IMG_0103This direct-trade variety from Nicaragua was one of the earliest culinary coffees I wrote about on this blog, back in November 2008, when I first started to systematically evaluate the beans I was trying. Back then, I thought I knew a fair amount about coffee, but I really didn't know anything. My knowledge was limited to some basic presumptions I had about the geographic origins of various coffees. I didn't know much about individual growers or roasters. That level of detail was not readily available on the Web or on packaging until this third-wave era of coffee geekery with its focus on elevations, how beans are grown, dried and roasted, and the precise temperature settings on super-expensive coffee-making equipment. It used to be the specifics of coffee bean origins were known only to buyers, tasters and really obsessed fans. Maybe I'm turning into one of the latter, but I still have a lot to learn about the topic. I doubt I'll ever be an expert. I don't have the palate, or the patience, or the equipment. But when I saw that the Flor Azul was in season again, I was curious if my impressions of it had changed.

Name Flor Azul

Origin Las Brumas Cooperative in the Jinotega, Matagalapa region of Nicaragua.

Roasted Aug. 25 by Intelligentsia.

Purchased Sept. 4 at Café Grumpy, 224 W. 20th St., Manhattan, between Seventh and Eighth Avenues.

Description Direct trade. Caturra, Catui grown at 1200-1550 meters. From the Web: "Flor Azul lays bare a flawless cup; clean and composed. Notes of melon fruit and apples express themselves affably in the forefront, hinting slightly toward citrus. The acidity plays a supporting role—adding lift to the mouthfeel as Swiss chocolate comes through in the finish."

In the cup The first time around, I think I mostly drank this as a regular coffee, drowned in soy milk, having found it too weird in general, and certainly too strong as espresso, my preferred way to take coffee. We were also having some water problems in our building last fall, and I had a cold. So many excuses. This time around, I tried it again as an espresso and as a regular cup of coffee.

It is certainly a challenging taste, lighter-bodied than I like and coming on strong first with flavors I guess are the melon and apple, but I've never been good at identifying those notes in a coffee.
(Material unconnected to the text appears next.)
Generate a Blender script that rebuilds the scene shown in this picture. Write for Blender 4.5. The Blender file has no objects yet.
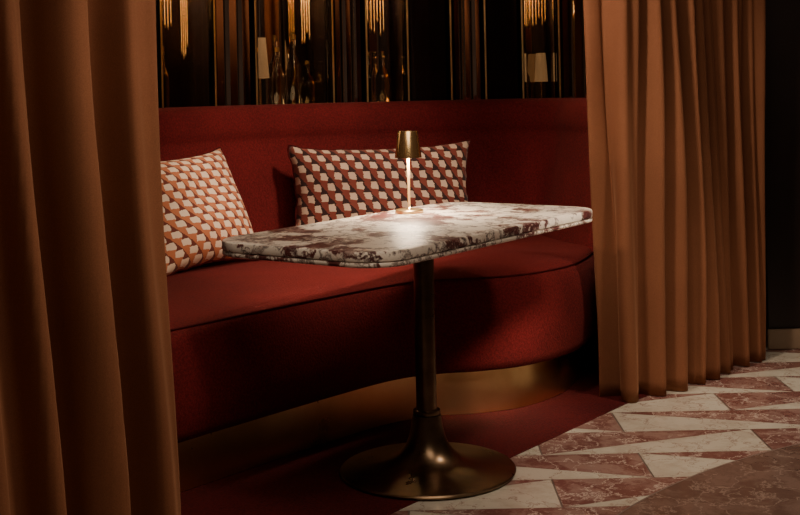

These seem to be notes that a lot of pro tasters value, but I still find it a bit weird in coffee. The reported chocolate finish was very slight to my taste.

So, this remains a complicated coffee for me, and while I recognize it as something good, and unusual, it's not something I can bring myself to drink every day. It's more of an interesting change of pace, but not something I will go out of my way to find again.

(Luckily, I have some other tasty selections I'm trying, roasted by Ritual and Verve, that I bought at Grumpy on the same day, and the excellent Montes de Oro from Stumptown.)

So, this was not an aha coffee. But that's OK. When you get down to the drinking, coffee is still a matter of personal taste. I'm learning that you can recognize something as good, of high quality, without loving it. I know there are a lot of people who enjoy Flor Azul, judging by some of the sell-side raves online, and it can be a way to jolt people with a new idea of what coffee can be, but this is not a selection I would want to drink with any regularity.